Maroon 5 a blue-eyed soul band in pop clothing

In a sense, Maroon 5 has been pulling off an enormous con job ever since hitting the scene early in 2002 with the band’s mega-hit This Love: it pretends to be a pop band, when it’s all about the soul music.

The band, which played Rexall Place Saturday night, is topping the charts again with the straight-up disco single “Moves Like Jagger”, which frontman Adam Levine got to plug in the successful first season of reality TV show The Voice (See video below).

Even a cursory look at less popular tunes, like the poignant “Back at Your Door” or the slow and sultry “Tangled” shows that Maroon 5 is, in essence, a soul band. Levin has admitted as much by saying the band really took off after it adopted a new R&B approach back in the 1990s, before it was even called Maroon 5.

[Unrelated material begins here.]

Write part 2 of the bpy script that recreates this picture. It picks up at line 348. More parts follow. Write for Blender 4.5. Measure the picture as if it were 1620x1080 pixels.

Oh sure, it’s a bunch of white kids, but that crap doesn’t mean anything anymore culturally, right? It’s a big old melting pot, and Adam Levine has some straight-up Motown style pipes. Of course, there’s a lot of modern R&B influence in what the band does, and even a little old-school blues. This guarantees it a catalogue well beyond Maroon 5’s handful of hits, which bodes well for sticking around.

But it also has to be said that Maroon 5’s popularity has been helped by some of the bands weakest cuts, pop detritus like “Won’t Go Home Without You” and “She Will be Loved”. And the aforementioned “Move Like Jagger” would sound sweet without the autotune. It’s getting really old, that trick.

Still, the single is huge. “It’s a fun song, and I love having it be fun,” Levin recently told US. “It’s okay to release fun songs, as long as they’re good ones. And I like the fact that it’s kind of a carefree dance tune, which is a huge part of our sound, we love those moments.”